» **Stated problem**: Write out, precisely and in full, each line of the material.

----- Provided data

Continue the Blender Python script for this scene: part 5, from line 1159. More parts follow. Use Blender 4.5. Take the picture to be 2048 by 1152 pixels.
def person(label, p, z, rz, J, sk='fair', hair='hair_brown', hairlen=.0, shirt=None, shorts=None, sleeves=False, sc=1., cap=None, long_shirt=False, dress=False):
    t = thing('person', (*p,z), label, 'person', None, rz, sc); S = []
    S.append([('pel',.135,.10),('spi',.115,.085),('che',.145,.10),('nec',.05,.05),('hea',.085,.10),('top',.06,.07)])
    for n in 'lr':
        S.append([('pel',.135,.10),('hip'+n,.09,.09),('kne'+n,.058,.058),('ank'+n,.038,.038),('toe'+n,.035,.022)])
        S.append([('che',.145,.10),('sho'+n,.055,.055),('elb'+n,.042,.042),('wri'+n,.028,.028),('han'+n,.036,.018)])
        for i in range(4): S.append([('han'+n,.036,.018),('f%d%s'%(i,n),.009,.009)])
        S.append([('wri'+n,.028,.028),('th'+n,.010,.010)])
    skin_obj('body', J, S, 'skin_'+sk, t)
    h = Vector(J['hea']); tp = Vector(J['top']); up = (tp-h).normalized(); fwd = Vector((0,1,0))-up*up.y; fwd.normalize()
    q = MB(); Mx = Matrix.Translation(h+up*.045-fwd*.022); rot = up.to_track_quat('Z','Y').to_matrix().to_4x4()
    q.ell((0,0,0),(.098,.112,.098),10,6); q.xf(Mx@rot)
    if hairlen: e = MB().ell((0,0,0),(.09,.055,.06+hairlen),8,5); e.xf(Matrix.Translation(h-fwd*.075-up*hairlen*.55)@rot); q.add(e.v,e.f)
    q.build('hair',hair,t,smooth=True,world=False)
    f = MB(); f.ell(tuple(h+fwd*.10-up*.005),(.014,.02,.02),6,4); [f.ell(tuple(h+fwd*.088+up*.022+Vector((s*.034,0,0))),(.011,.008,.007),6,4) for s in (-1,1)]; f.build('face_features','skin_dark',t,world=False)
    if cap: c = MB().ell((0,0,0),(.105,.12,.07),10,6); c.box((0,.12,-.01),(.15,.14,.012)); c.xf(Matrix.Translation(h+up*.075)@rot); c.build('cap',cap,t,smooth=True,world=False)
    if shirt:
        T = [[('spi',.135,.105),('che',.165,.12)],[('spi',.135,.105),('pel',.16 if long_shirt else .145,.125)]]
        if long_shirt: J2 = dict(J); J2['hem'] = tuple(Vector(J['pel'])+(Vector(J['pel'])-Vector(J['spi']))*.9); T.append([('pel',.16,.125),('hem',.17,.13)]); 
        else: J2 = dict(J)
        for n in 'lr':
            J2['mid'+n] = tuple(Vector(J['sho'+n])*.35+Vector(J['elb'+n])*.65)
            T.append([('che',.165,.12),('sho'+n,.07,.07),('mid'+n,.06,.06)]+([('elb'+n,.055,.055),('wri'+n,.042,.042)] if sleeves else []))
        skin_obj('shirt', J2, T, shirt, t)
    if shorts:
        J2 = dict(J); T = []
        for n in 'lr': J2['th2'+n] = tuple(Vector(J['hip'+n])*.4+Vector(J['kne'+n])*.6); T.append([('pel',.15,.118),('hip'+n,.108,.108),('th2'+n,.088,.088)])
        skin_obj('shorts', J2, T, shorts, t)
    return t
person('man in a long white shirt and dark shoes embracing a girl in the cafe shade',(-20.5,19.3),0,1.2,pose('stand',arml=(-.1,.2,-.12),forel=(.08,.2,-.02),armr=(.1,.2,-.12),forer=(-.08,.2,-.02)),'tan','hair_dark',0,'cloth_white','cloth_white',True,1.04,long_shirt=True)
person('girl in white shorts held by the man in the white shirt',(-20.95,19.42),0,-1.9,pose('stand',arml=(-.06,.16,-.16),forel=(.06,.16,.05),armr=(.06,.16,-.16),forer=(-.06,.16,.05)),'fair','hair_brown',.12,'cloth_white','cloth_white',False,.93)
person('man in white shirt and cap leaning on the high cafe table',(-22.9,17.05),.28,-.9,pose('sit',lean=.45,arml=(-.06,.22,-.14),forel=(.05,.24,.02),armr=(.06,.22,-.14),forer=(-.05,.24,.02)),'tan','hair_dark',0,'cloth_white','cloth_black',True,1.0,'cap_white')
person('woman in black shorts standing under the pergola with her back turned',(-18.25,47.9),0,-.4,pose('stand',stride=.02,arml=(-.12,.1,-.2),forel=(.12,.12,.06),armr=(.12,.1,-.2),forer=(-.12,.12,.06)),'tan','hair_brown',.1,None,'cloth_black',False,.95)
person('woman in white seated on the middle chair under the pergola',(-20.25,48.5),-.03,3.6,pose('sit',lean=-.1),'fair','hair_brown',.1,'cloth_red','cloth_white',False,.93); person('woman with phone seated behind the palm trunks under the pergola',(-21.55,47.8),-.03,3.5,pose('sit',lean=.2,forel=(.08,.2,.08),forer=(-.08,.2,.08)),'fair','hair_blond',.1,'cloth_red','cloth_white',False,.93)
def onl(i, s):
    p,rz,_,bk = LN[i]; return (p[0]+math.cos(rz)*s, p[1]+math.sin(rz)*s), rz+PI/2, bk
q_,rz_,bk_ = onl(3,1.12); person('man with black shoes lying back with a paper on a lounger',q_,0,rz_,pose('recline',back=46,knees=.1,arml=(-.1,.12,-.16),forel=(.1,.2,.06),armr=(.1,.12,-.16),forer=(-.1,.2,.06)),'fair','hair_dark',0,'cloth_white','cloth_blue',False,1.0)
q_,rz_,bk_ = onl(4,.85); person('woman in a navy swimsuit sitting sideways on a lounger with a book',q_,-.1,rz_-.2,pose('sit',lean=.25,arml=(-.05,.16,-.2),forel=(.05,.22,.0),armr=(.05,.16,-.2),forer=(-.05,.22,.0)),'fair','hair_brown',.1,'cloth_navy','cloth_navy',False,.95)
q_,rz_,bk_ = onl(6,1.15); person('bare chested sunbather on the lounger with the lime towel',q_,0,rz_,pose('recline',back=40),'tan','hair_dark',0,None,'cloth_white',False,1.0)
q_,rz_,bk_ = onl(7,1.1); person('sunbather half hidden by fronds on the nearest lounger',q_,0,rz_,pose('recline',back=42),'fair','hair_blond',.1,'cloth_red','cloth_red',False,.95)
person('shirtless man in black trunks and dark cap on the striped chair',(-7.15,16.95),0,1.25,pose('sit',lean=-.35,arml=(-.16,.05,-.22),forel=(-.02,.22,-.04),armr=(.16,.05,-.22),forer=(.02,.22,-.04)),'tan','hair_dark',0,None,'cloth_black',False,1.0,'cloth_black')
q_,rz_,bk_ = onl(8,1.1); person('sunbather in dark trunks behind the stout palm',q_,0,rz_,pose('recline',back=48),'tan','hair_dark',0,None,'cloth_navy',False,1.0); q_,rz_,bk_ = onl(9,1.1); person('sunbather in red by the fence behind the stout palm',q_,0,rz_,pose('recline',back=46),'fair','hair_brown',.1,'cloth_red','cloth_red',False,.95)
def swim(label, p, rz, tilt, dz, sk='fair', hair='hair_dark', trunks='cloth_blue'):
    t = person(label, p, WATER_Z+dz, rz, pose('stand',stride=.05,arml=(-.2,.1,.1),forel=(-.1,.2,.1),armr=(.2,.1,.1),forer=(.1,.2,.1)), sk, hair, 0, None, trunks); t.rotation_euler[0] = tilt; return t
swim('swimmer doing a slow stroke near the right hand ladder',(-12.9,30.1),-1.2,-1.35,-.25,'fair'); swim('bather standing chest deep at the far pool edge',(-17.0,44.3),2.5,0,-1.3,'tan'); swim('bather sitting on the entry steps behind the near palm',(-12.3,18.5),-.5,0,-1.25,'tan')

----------

» **Correct response**:
Continue the Blender Python script for this scene: part 5, from line 1159. More parts follow. Use Blender 4.5. Take the picture to be 2048 by 1152 pixels.
def person(label, p, z, rz, J, sk='fair', hair='hair_brown', hairlen=.0, shirt=None, shorts=None, sleeves=False, sc=1., cap=None, long_shirt=False, dress=False):
    t = thing('person', (*p,z), label, 'person', None, rz, sc); S = []
    S.append([('pel',.135,.10),('spi',.115,.085),('che',.145,.10),('nec',.05,.05),('hea',.085,.10),('top',.06,.07)])
    for n in 'lr':
        S.append([('pel',.135,.10),('hip'+n,.09,.09),('kne'+n,.058,.058),('ank'+n,.038,.038),('toe'+n,.035,.022)])
        S.append([('che',.145,.10),('sho'+n,.055,.055),('elb'+n,.042,.042),('wri'+n,.028,.028),('han'+n,.036,.018)])
        for i in range(4): S.append([('han'+n,.036,.018),('f%d%s'%(i,n),.009,.009)])
        S.append([('wri'+n,.028,.028),('th'+n,.010,.010)])
    skin_obj('body', J, S, 'skin_'+sk, t)
    h = Vector(J['hea']); tp = Vector(J['top']); up = (tp-h).normalized(); fwd = Vector((0,1,0))-up*up.y; fwd.normalize()
    q = MB(); Mx = Matrix.Translation(h+up*.045-fwd*.022); rot = up.to_track_quat('Z','Y').to_matrix().to_4x4()
    q.ell((0,0,0),(.098,.112,.098),10,6); q.xf(Mx@rot)
    if hairlen: e = MB().ell((0,0,0),(.09,.055,.06+hairlen),8,5); e.xf(Matrix.Translation(h-fwd*.075-up*hairlen*.55)@rot); q.add(e.v,e.f)
    q.build('hair',hair,t,smooth=True,world=False)
    f = MB(); f.ell(tuple(h+fwd*.10-up*.005),(.014,.02,.02),6,4); [f.ell(tuple(h+fwd*.088+up*.022+Vector((s*.034,0,0))),(.011,.008,.007),6,4) for s in (-1,1)]; f.build('face_features','skin_dark',t,world=False)
    if cap: c = MB().ell((0,0,0),(.105,.12,.07),10,6); c.box((0,.12,-.01),(.15,.14,.012)); c.xf(Matrix.Translation(h+up*.075)@rot); c.build('cap',cap,t,smooth=True,world=False)
    if shirt:
        T = [[('spi',.135,.105),('che',.165,.12)],[('spi',.135,.105),('pel',.16 if long_shirt else .145,.125)]]
        if long_shirt: J2 = dict(J); J2['hem'] = tuple(Vector(J['pel'])+(Vector(J['pel'])-Vector(J['spi']))*.9); T.append([('pel',.16,.125),('hem',.17,.13)]); 
        else: J2 = dict(J)
        for n in 'lr':
            J2['mid'+n] = tuple(Vector(J['sho'+n])*.35+Vector(J['elb'+n])*.65)
            T.append([('che',.165,.12),('sho'+n,.07,.07),('mid'+n,.06,.06)]+([('elb'+n,.055,.055),('wri'+n,.042,.042)] if sleeves else []))
        skin_obj('shirt', J2, T, shirt, t)
    if shorts:
        J2 = dict(J); T = []
        for n in 'lr': J2['th2'+n] = tuple(Vector(J['hip'+n])*.4+Vector(J['kne'+n])*.6); T.append([('pel',.15,.118),('hip'+n,.108,.108),('th2'+n,.088,.088)])
        skin_obj('shorts', J2, T, shorts, t)
    return t
person('man in a long white shirt and dark shoes embracing a girl in the cafe shade',(-20.5,19.3),0,1.2,pose('stand',arml=(-.1,.2,-.12),forel=(.08,.2,-.02),armr=(.1,.2,-.12),forer=(-.08,.2,-.02)),'tan','hair_dark',0,'cloth_white','cloth_white',True,1.04,long_shirt=True)
person('girl in white shorts held by the man in the white shirt',(-20.95,19.42),0,-1.9,pose('stand',arml=(-.06,.16,-.16),forel=(.06,.16,.05),armr=(.06,.16,-.16),forer=(-.06,.16,.05)),'fair','hair_brown',.12,'cloth_white','cloth_white',False,.93)
person('man in white shirt and cap leaning on the high cafe table',(-22.9,17.05),.28,-.9,pose('sit',lean=.45,arml=(-.06,.22,-.14),forel=(.05,.24,.02),armr=(.06,.22,-.14),forer=(-.05,.24,.02)),'tan','hair_dark',0,'cloth_white','cloth_black',True,1.0,'cap_white')
person('woman in black shorts standing under the pergola with her back turned',(-18.25,47.9),0,-.4,pose('stand',stride=.02,arml=(-.12,.1,-.2),forel=(.12,.12,.06),armr=(.12,.1,-.2),forer=(-.12,.12,.06)),'tan','hair_brown',.1,None,'cloth_black',False,.95)
person('woman in white seated on the middle chair under the pergola',(-20.25,48.5),-.03,3.6,pose('sit',lean=-.1),'fair','hair_brown',.1,'cloth_red','cloth_white',False,.93); person('woman with phone seated behind the palm trunks under the pergola',(-21.55,47.8),-.03,3.5,pose('sit',lean=.2,forel=(.08,.2,.08),forer=(-.08,.2,.08)),'fair','hair_blond',.1,'cloth_red','cloth_white',False,.93)
def onl(i, s):
    p,rz,_,bk = LN[i]; return (p[0]+math.cos(rz)*s, p[1]+math.sin(rz)*s), rz+PI/2, bk
q_,rz_,bk_ = onl(3,1.12); person('man with black shoes lying back with a paper on a lounger',q_,0,rz_,pose('recline',back=46,knees=.1,arml=(-.1,.12,-.16),forel=(.1,.2,.06),armr=(.1,.12,-.16),forer=(-.1,.2,.06)),'fair','hair_dark',0,'cloth_white','cloth_blue',False,1.0)
q_,rz_,bk_ = onl(4,.85); person('woman in a navy swimsuit sitting sideways on a lounger with a book',q_,-.1,rz_-.2,pose('sit',lean=.25,arml=(-.05,.16,-.2),forel=(.05,.22,.0),armr=(.05,.16,-.2),forer=(-.05,.22,.0)),'fair','hair_brown',.1,'cloth_navy','cloth_navy',False,.95)
q_,rz_,bk_ = onl(6,1.15); person('bare chested sunbather on the lounger with the lime towel',q_,0,rz_,pose('recline',back=40),'tan','hair_dark',0,None,'cloth_white',False,1.0)
q_,rz_,bk_ = onl(7,1.1); person('sunbather half hidden by fronds on the nearest lounger',q_,0,rz_,pose('recline',back=42),'fair','hair_blond',.1,'cloth_red','cloth_red',False,.95)
person('shirtless man in black trunks and dark cap on the striped chair',(-7.15,16.95),0,1.25,pose('sit',lean=-.35,arml=(-.16,.05,-.22),forel=(-.02,.22,-.04),armr=(.16,.05,-.22),forer=(.02,.22,-.04)),'tan','hair_dark',0,None,'cloth_black',False,1.0,'cloth_black')
q_,rz_,bk_ = onl(8,1.1); person('sunbather in dark trunks behind the stout palm',q_,0,rz_,pose('recline',back=48),'tan','hair_dark',0,None,'cloth_navy',False,1.0); q_,rz_,bk_ = onl(9,1.1); person('sunbather in red by the fence behind the stout palm',q_,0,rz_,pose('recline',back=46),'fair','hair_brown',.1,'cloth_red','cloth_red',False,.95)
def swim(label, p, rz, tilt, dz, sk='fair', hair='hair_dark', trunks='cloth_blue'):
    t = person(label, p, WATER_Z+dz, rz, pose('stand',stride=.05,arml=(-.2,.1,.1),forel=(-.1,.2,.1),armr=(.2,.1,.1),forer=(.1,.2,.1)), sk, hair, 0, None, trunks); t.rotation_euler[0] = tilt; return t
swim('swimmer doing a slow stroke near the right hand ladder',(-12.9,30.1),-1.2,-1.35,-.25,'fair'); swim('bather standing chest deep at the far pool edge',(-17.0,44.3),2.5,0,-1.3,'tan'); swim('bather sitting on the entry steps behind the near palm',(-12.3,18.5),-.5,0,-1.25,'tan')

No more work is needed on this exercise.